==== DATA LINES

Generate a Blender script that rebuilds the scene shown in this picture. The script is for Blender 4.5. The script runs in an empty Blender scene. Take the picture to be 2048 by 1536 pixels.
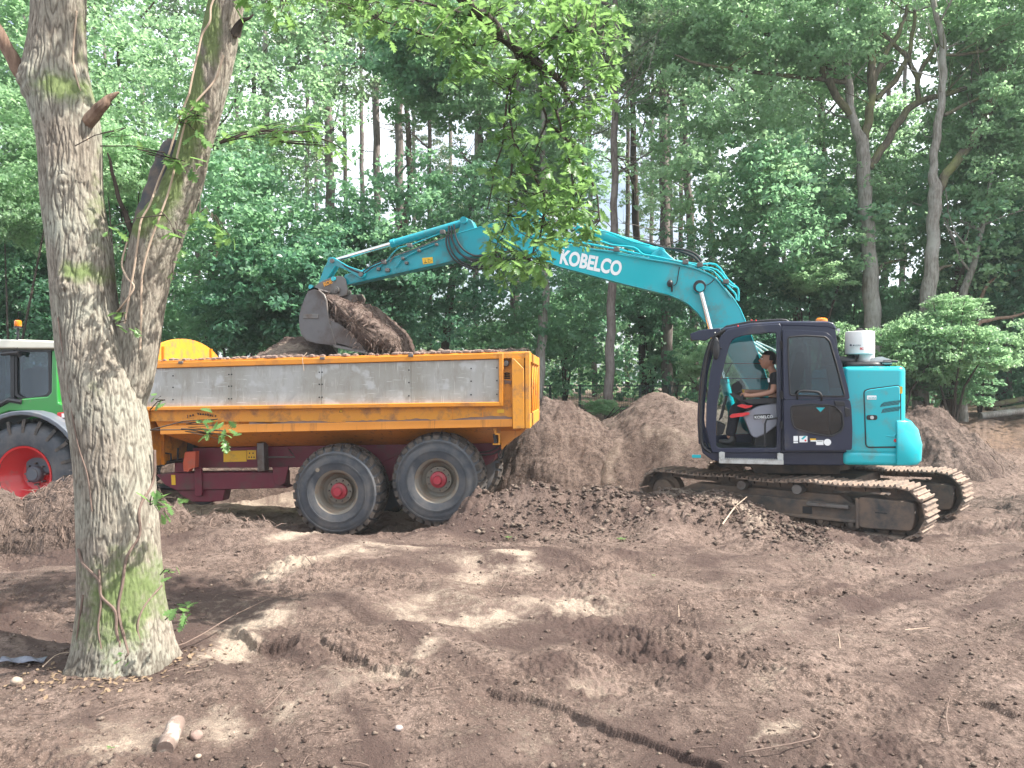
import bpy, math, random
import numpy as np
from mathutils import Vector, Matrix
random.seed(7); rng = np.random.default_rng(7)
C = bpy.context.scene
COL = C.collection
# ---------------- camera, world, sun, exposure ----------------
CAMZ, F = 1.7, 1536.0
cam = bpy.data.cameras.new('camera'); camo = bpy.data.objects.new('camera', cam); COL.objects.link(camo)
cam.sensor_width = 36; cam.lens = 27; cam.clip_end = 2000; cam.clip_start = .05
camo.location = (0, 0, CAMZ); camo.rotation_euler = (math.radians(90), 0, 0)
C.camera = camo
SUN_EL, SUN_AZ = 50, 100      # azimuth clockwise from +Y
w = bpy.data.worlds.new('World'); C.world = w; w.use_nodes = True
nt = w.node_tree; nt.nodes.clear()
sky = nt.nodes.new('ShaderNodeTexSky'); sky.sky_type = 'NISHITA'; sky.sun_disc = False
sky.sun_elevation = math.radians(SUN_EL); sky.sun_rotation = math.radians(SUN_AZ)
sky.dust_density = 4; sky.air_density = 1.0; sky.ozone_density = 1.0
tc = nt.nodes.new('ShaderNodeTexCoord')
cn = nt.nodes.new('ShaderNodeTexNoise'); cn.inputs['Scale'].default_value = 2.2; cn.inputs['Detail'].default_value = 6
cr = nt.nodes.new('ShaderNodeValToRGB'); cr.color_ramp.elements[0].position = .36; cr.color_ramp.elements[1].position = .56
mx = nt.nodes.new('ShaderNodeMixRGB'); mx.inputs[2].default_value = (7.6, 8.1, 8.7, 1)
bg = nt.nodes.new('ShaderNodeBackground'); bg.inputs['Strength'].default_value = .10
out = nt.nodes.new('ShaderNodeOutputWorld')
nt.links.new(tc.outputs['Generated'], cn.inputs['Vector']); nt.links.new(cn.outputs[0], cr.inputs[0])
nt.links.new(cr.outputs[0], mx.inputs[0]); nt.links.new(sky.outputs[0], mx.inputs[1])
nt.links.new(mx.outputs[0], bg.inputs[0]); nt.links.new(bg.outputs[0], out.inputs[0])
sl = bpy.data.lights.new('sun', 'SUN'); sl.energy = 4.7; sl.angle = math.radians(.6); sl.color = (1, .95, .87)
so = bpy.data.objects.new('sun', sl); COL.objects.link(so)
a, e = math.radians(SUN_AZ), math.radians(SUN_EL)
sv = Vector((math.sin(a)*math.cos(e), math.cos(a)*math.cos(e), math.sin(e)))
so.rotation_euler = sv.to_track_quat('Z', 'Y').to_euler(); so.location = (20, 0, 30)
C.view_settings.view_transform = 'Standard'; C.view_settings.look = 'None'
C.view_settings.exposure = 1.42; C.view_settings.gamma = 1
C.cycles.max_bounces = 6; C.cycles.diffuse_bounces = 3; C.cycles.glossy_bounces = 3; C.cycles.transmission_bounces = 5
C.cycles.transparent_max_bounces = 6; C.cycles.use_denoising = True; C.cycles.caustics_reflective = False; C.cycles.caustics_refractive = False

# ---------------- helpers ----------------
def at(px, py, Y): return Vector(((px-1024)/F*Y, Y, CAMZ-(py-768)/F*Y))
class Frame:                      # a machine's own axes: u along it, v across it, z up
    def __init__(s, ox, oy, oz, deg):
        s.o = (ox, oy, oz); t = math.radians(deg); s.t = t
        s.d = (math.cos(t), -math.sin(t)); s.n = (math.sin(t), math.cos(t))
    def __call__(s, px, py, v=0.):
        rx, rz = (px-1024)/F, -(py-768)/F
        k = (v+s.n[0]*s.o[0]+s.n[1]*s.o[1])/(s.n[0]*rx+s.n[1])
        x, y = k*rx-s.o[0], k-s.o[1]
        return (s.d[0]*x+s.d[1]*y, v, CAMZ+k*rz-s.o[2])
    def uz(s, px, py, v=0.):
        p = s(px, py, v); return (p[0], p[2])
    def poly(s, pts, v=0.): return [s.uz(a, b, v) for a, b in pts]
    def empty(s, name):
        o = bpy.data.objects.new(name, None); COL.objects.link(o)
        o.location = s.o; o.rotation_euler = (0, 0, -s.t); o.empty_display_size = .2
        return o
def tag(o, label=None, cat=None, group=None, kind=None):
    if label: o['label'] = label
    if cat: o['category'] = cat
    if group: o['group'] = group
    if kind: o['kind'] = kind
    return o
def empty(name, loc=(0, 0, 0), rz=0, parent=None):
    o = bpy.data.objects.new(name, None); COL.objects.link(o); o.location = loc; o.rotation_euler = (0, 0, rz); o.empty_display_size = .2
    if parent: o.parent = parent
    return o
def area2(p): return sum(p[i][0]*p[(i+1) % len(p)][1]-p[(i+1) % len(p)][0]*p[i][1] for i in range(len(p)))
def rpoly(pts, r=.03, seg=3):     # round the corners of a polygon
    out = []; n = len(pts)
    for i in range(n):
        p = Vector(pts[i]).to_2d(); a = Vector(pts[i-1]).to_2d()-p; b = Vector(pts[(i+1) % n]).to_2d()-p
        k = min(r, a.length*.45, b.length*.45); s = p+a.normalized()*k; e = p+b.normalized()*k
        for j in range(seg+1):
            t = j/seg; q = s*(1-t)**2+p*2*t*(1-t)+e*t*t; out.append((q.x, q.y))
    return out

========

TASK OBJECTIVE
The listing above must be printed again exactly, minus its pictures.

SOLUTION FOR THIS EXERCISE
Generate a Blender script that rebuilds the scene shown in this picture. The script is for Blender 4.5. The script runs in an empty Blender scene. Take the picture to be 2048 by 1536 pixels.
import bpy, math, random
import numpy as np
from mathutils import Vector, Matrix
random.seed(7); rng = np.random.default_rng(7)
C = bpy.context.scene
COL = C.collection
# ---------------- camera, world, sun, exposure ----------------
CAMZ, F = 1.7, 1536.0
cam = bpy.data.cameras.new('camera'); camo = bpy.data.objects.new('camera', cam); COL.objects.link(camo)
cam.sensor_width = 36; cam.lens = 27; cam.clip_end = 2000; cam.clip_start = .05
camo.location = (0, 0, CAMZ); camo.rotation_euler = (math.radians(90), 0, 0)
C.camera = camo
SUN_EL, SUN_AZ = 50, 100      # azimuth clockwise from +Y
w = bpy.data.worlds.new('World'); C.world = w; w.use_nodes = True
nt = w.node_tree; nt.nodes.clear()
sky = nt.nodes.new('ShaderNodeTexSky'); sky.sky_type = 'NISHITA'; sky.sun_disc = False
sky.sun_elevation = math.radians(SUN_EL); sky.sun_rotation = math.radians(SUN_AZ)
sky.dust_density = 4; sky.air_density = 1.0; sky.ozone_density = 1.0
tc = nt.nodes.new('ShaderNodeTexCoord')
cn = nt.nodes.new('ShaderNodeTexNoise'); cn.inputs['Scale'].default_value = 2.2; cn.inputs['Detail'].default_value = 6
cr = nt.nodes.new('ShaderNodeValToRGB'); cr.color_ramp.elements[0].position = .36; cr.color_ramp.elements[1].position = .56
mx = nt.nodes.new('ShaderNodeMixRGB'); mx.inputs[2].default_value = (7.6, 8.1, 8.7, 1)
bg = nt.nodes.new('ShaderNodeBackground'); bg.inputs['Strength'].default_value = .10
out = nt.nodes.new('ShaderNodeOutputWorld')
nt.links.new(tc.outputs['Generated'], cn.inputs['Vector']); nt.links.new(cn.outputs[0], cr.inputs[0])
nt.links.new(cr.outputs[0], mx.inputs[0]); nt.links.new(sky.outputs[0], mx.inputs[1])
nt.links.new(mx.outputs[0], bg.inputs[0]); nt.links.new(bg.outputs[0], out.inputs[0])
sl = bpy.data.lights.new('sun', 'SUN'); sl.energy = 4.7; sl.angle = math.radians(.6); sl.color = (1, .95, .87)
so = bpy.data.objects.new('sun', sl); COL.objects.link(so)
a, e = math.radians(SUN_AZ), math.radians(SUN_EL)
sv = Vector((math.sin(a)*math.cos(e), math.cos(a)*math.cos(e), math.sin(e)))
so.rotation_euler = sv.to_track_quat('Z', 'Y').to_euler(); so.location = (20, 0, 30)
C.view_settings.view_transform = 'Standard'; C.view_settings.look = 'None'
C.view_settings.exposure = 1.42; C.view_settings.gamma = 1
C.cycles.max_bounces = 6; C.cycles.diffuse_bounces = 3; C.cycles.glossy_bounces = 3; C.cycles.transmission_bounces = 5
C.cycles.transparent_max_bounces = 6; C.cycles.use_denoising = True; C.cycles.caustics_reflective = False; C.cycles.caustics_refractive = False

# ---------------- helpers ----------------
def at(px, py, Y): return Vector(((px-1024)/F*Y, Y, CAMZ-(py-768)/F*Y))
class Frame:                      # a machine's own axes: u along it, v across it, z up
    def __init__(s, ox, oy, oz, deg):
        s.o = (ox, oy, oz); t = math.radians(deg); s.t = t
        s.d = (math.cos(t), -math.sin(t)); s.n = (math.sin(t), math.cos(t))
    def __call__(s, px, py, v=0.):
        rx, rz = (px-1024)/F, -(py-768)/F
        k = (v+s.n[0]*s.o[0]+s.n[1]*s.o[1])/(s.n[0]*rx+s.n[1])
        x, y = k*rx-s.o[0], k-s.o[1]
        return (s.d[0]*x+s.d[1]*y, v, CAMZ+k*rz-s.o[2])
    def uz(s, px, py, v=0.):
        p = s(px, py, v); return (p[0], p[2])
    def poly(s, pts, v=0.): return [s.uz(a, b, v) for a, b in pts]
    def empty(s, name):
        o = bpy.data.objects.new(name, None); COL.objects.link(o)
        o.location = s.o; o.rotation_euler = (0, 0, -s.t); o.empty_display_size = .2
        return o
def tag(o, label=None, cat=None, group=None, kind=None):
    if label: o['label'] = label
    if cat: o['category'] = cat
    if group: o['group'] = group
    if kind: o['kind'] = kind
    return o
def empty(name, loc=(0, 0, 0), rz=0, parent=None):
    o = bpy.data.objects.new(name, None); COL.objects.link(o); o.location = loc; o.rotation_euler = (0, 0, rz); o.empty_display_size = .2
    if parent: o.parent = parent
    return o
def area2(p): return sum(p[i][0]*p[(i+1) % len(p)][1]-p[(i+1) % len(p)][0]*p[i][1] for i in range(len(p)))
def rpoly(pts, r=.03, seg=3):     # round the corners of a polygon
    out = []; n = len(pts)
    for i in range(n):
        p = Vector(pts[i]).to_2d(); a = Vector(pts[i-1]).to_2d()-p; b = Vector(pts[(i+1) % n]).to_2d()-p
        k = min(r, a.length*.45, b.length*.45); s = p+a.normalized()*k; e = p+b.normalized()*k
        for j in range(seg+1):
            t = j/seg; q = s*(1-t)**2+p*2*t*(1-t)+e*t*t; out.append((q.x, q.y))
    return out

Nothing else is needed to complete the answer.